Sunday, March 19, 2017

Currency Wars



We seem to be headed for a currency war between the world’s big economies. The USA has a big trade deficit, so they want to export more and import less. A weaker USA dollar would promote that.  High labor costs in the USA are going to render the Trump plan of rebuilding the domestic manufacturing industry impractical. The exception would be if the manufacturing is almost all done by robots with artificial intelligence, but that doesn’t create jobs.

The European Central Bank is creating money to try to liquefy Europe’s economy. Germany, with its racial memory of hyper-inflation, isn’t eager for that, but for now, the ECB is pursuing Quantitative Easing.

Japan, with its extremely heavy and quickly growing government debt load (see http://www.nationaldebtclocks.org/debtclock/japan) needs a cheaper Yen so that the debt can be partly inflated away. If they can pay this debt with cheaper yen. Japan benefits.

We also see China tending towards pushing down the Yuan.

We can’t have every major currency depreciating relative to every other major currency. It is impossible. So they sort of take turns. But the time comes when some countries no longer want to wait their turn. That’s when we have a currency war.

Tuesday, March 7, 2017

Explaining Gold



Gold has been fickle the past few weeks.  Just google a gold chart to see what I mean. From around $1125 mid-December to over $1260 February 27, and the past few days back down to $1215.  The rise happened in an environment of expected increase in interest rates, and that is unusual. Rising dollar based interest rates usually help make the dollar stronger against gold because gold returns no interest.

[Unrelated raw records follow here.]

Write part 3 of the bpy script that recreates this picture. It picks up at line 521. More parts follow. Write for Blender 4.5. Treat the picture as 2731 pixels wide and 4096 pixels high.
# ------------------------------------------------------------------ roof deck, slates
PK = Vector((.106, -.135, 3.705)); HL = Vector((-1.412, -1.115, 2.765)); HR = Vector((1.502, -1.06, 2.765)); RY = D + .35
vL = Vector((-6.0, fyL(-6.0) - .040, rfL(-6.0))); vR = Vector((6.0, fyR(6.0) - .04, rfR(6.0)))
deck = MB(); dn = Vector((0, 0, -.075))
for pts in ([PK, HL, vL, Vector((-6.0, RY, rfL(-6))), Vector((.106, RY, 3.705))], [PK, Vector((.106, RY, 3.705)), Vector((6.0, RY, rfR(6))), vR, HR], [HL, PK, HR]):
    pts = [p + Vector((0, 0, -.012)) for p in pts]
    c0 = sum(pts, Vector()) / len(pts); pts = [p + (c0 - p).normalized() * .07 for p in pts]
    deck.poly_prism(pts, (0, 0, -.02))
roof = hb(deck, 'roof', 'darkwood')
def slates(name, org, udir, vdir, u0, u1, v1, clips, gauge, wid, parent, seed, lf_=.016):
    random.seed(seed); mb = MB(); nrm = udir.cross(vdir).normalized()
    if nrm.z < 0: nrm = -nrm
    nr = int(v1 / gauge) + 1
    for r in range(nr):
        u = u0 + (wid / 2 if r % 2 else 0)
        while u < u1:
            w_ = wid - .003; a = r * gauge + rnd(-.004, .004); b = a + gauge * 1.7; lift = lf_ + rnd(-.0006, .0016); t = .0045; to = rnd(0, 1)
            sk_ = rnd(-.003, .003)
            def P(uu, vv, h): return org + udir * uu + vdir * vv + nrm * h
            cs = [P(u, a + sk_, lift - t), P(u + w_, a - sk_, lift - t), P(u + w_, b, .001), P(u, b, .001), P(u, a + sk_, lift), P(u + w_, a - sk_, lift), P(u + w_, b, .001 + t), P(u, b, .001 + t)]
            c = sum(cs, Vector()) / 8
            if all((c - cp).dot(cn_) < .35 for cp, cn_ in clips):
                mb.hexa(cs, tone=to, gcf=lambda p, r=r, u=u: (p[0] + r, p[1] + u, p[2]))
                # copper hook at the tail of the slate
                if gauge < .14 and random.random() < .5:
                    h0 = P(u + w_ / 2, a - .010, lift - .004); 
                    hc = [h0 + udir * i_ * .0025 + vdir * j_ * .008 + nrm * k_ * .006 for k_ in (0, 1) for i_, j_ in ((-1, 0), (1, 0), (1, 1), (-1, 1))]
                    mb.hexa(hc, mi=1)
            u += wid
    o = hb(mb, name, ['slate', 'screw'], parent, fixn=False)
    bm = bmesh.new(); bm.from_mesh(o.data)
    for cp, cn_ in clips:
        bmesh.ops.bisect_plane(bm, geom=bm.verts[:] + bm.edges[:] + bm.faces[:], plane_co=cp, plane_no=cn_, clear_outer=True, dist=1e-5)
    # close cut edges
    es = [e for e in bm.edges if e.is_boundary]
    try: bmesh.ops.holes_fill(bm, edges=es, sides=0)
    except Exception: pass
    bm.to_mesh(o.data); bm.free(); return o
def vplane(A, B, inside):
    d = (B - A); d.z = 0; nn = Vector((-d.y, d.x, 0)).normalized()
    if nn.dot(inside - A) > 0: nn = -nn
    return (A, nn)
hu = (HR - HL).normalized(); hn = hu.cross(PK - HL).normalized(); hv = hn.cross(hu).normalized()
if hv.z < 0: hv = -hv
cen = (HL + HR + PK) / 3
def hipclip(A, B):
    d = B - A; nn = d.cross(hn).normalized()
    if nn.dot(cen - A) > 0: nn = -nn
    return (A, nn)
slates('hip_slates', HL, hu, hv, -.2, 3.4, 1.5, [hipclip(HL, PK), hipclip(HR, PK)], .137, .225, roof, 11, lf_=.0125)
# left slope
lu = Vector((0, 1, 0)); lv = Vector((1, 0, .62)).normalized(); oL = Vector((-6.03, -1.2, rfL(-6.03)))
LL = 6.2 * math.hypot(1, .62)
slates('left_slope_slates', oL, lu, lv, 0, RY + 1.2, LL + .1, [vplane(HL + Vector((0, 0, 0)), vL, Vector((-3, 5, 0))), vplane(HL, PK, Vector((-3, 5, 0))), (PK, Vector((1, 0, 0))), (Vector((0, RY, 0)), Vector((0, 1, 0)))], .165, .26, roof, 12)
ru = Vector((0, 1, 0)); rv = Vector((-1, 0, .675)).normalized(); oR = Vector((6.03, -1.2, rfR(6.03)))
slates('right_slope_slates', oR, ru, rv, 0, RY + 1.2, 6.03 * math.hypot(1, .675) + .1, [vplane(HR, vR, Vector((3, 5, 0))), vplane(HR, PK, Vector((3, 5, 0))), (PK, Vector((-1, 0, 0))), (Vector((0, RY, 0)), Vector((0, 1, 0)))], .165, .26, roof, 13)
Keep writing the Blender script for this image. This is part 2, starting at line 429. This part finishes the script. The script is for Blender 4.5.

The market seems a bit different now. The big market is the paper market: certificates, futures, options, gold funds, etc.  The physical gold market is much smaller, and the gold price tends to reflect the supply and demand of the paper market. There are statisticians, with PhD’s in their field, that testify that their studies show that the gold market is manipulated…..it seems to have been manipulated downwards for years and years now. But the movers can’t keep pushing the price down forever when the demand for physical gold is outpacing supply. The paper price has to respond to the economics of the physical market.